Aber im Ernst: so sehr ich Erdogans Politik der letzten Jahre verurteile: die türkische Bevölkerung hatte im vergangenen Jahr gleich zweimal die Wahl – und hat der AKP im November 2015 wieder einmal zu einer absoluten Mehrheit der Sitze im Parlament verholfen. Erdogans Plan, die Türkei in eine Präsidialdemokratie mit ihm als starken Mann umzubauen, war da bereits bekannt, ebenso sein Verhältnis zu politischen Minderheiten, zu Gewalteinsätzen der Polizei und zu den Kurden im Land. Die Türkei ist zudem kein EU-Land (und wird es wohl auch nie) – es ist daher vor allem Sache der Türken, Erdogan zum Sultan zu machen oder ihn daran zu hindern.

Dass die EU nun mit ihm Deals schließt und er sich seine Angebote zur Flüchtlingskrise sehr teuer bezahlen lässt, fällt in den Bereich der Diplomatie. Auch wenn es auf dem Flüchtlingsgipfel offenbar zuging wie auf dem Basar: unsere Außenpolitiker schütteln regelmäßig deutlich schmutzigere Hände. Die Erinnerungen an die letzten Besuche deutscher Politiker in Iran und Saudi-Arabien sind noch sehr frisch.
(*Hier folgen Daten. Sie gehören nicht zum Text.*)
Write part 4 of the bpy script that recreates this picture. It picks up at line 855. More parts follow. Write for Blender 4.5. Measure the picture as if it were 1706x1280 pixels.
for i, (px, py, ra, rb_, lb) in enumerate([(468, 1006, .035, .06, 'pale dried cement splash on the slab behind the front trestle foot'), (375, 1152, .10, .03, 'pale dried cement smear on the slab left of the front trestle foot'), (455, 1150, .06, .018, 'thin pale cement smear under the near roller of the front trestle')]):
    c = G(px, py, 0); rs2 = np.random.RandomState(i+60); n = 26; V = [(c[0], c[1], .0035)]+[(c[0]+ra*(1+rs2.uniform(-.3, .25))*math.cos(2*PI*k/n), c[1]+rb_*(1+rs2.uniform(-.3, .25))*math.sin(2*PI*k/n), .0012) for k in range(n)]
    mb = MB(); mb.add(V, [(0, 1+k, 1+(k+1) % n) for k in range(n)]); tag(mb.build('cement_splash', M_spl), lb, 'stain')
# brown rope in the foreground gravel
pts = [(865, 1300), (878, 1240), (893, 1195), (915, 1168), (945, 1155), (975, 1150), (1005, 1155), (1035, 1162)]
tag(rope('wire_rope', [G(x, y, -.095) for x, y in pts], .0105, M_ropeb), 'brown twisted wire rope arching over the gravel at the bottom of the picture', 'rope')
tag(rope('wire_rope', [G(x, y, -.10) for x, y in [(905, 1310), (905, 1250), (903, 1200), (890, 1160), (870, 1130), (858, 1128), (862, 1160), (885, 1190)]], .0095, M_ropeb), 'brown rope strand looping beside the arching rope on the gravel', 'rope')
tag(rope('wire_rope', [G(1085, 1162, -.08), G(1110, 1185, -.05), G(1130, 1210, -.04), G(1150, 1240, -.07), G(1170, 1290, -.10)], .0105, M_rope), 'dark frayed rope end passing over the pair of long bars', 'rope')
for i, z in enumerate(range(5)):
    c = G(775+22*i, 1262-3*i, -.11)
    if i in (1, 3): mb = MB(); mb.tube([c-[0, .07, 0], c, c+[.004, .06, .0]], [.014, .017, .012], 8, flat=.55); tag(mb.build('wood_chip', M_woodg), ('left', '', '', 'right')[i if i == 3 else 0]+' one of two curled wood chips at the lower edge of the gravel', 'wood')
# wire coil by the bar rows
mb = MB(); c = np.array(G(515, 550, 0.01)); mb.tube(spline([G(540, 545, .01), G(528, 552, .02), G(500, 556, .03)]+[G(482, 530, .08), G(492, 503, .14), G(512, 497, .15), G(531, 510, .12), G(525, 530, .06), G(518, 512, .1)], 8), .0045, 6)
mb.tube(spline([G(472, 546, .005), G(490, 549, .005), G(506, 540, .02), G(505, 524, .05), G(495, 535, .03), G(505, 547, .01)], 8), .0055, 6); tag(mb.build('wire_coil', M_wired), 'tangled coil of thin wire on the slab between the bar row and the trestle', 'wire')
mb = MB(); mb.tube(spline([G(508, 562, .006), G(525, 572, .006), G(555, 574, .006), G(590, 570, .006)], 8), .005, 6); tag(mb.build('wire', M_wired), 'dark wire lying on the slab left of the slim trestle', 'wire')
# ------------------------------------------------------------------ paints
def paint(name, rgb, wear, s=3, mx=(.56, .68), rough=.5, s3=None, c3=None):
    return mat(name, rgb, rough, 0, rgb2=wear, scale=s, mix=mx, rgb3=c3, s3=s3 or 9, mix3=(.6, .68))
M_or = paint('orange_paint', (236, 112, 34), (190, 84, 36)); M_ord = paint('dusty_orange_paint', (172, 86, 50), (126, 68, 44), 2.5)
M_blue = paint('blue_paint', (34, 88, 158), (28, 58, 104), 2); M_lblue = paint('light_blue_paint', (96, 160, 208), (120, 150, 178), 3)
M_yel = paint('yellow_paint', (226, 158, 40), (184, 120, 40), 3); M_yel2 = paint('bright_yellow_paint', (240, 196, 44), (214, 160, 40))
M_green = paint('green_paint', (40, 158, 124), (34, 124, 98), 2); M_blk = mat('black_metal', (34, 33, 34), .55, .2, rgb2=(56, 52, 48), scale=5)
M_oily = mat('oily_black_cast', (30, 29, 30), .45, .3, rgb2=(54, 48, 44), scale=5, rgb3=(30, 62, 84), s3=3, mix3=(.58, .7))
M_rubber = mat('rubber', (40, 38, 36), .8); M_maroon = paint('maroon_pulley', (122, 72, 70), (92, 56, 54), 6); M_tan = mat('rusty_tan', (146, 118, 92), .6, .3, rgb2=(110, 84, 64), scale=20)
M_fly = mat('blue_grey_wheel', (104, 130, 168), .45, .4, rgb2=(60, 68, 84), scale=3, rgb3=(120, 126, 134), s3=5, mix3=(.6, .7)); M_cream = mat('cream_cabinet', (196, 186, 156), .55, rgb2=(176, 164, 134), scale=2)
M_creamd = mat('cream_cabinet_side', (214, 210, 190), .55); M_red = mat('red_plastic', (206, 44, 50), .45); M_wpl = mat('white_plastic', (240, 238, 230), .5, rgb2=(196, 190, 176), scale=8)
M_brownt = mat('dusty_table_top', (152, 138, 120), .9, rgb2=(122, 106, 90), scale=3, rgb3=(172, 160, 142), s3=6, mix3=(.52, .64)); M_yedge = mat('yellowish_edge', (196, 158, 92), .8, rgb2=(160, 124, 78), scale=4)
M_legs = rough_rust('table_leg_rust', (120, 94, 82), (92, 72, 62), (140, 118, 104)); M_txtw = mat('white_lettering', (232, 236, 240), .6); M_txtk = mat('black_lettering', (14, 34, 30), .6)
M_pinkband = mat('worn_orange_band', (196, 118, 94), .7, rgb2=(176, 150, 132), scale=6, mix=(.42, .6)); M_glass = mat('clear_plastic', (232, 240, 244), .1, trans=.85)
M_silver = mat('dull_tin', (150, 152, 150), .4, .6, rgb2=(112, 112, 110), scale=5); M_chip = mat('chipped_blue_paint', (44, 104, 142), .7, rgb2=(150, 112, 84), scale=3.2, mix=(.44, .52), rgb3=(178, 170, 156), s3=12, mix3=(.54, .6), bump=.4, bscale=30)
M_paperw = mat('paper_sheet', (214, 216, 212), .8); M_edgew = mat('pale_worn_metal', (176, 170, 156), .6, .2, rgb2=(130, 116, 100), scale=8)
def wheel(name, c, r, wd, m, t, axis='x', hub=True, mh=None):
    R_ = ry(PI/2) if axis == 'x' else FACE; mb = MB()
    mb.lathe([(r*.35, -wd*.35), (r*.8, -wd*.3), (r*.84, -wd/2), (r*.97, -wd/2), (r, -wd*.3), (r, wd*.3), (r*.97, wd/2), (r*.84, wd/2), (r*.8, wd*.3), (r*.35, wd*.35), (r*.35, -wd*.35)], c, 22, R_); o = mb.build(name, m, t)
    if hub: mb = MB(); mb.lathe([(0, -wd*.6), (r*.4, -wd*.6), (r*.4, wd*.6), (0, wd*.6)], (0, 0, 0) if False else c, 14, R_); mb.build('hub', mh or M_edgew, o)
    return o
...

Erdogan und seine Regierung sind aber auf ganz anderem Gebiet eine Gefahr für Europa. Er hat mit den Russen in Syrien ein riskantes „Spiel“ um einen heißen Krieg eröffnet, und als NATO-Partner (seit 1952) steht ihm Schutz zu, sollte sein Widerpart in Moskau Putin sich dereinst entscheiden, „versehentlich“ Angriffe gegen die Türkei zu fliegen statt gegen Aleppo. Dann stehen wir in Europa tatsächlich vor der Gretchenfrage, wie wir es mit der NATO-Religion halten. Die Innenpolitik mag Sache der Türken sein, aber Erdogans seltsame Sicht auf die Welt geht uns alle an.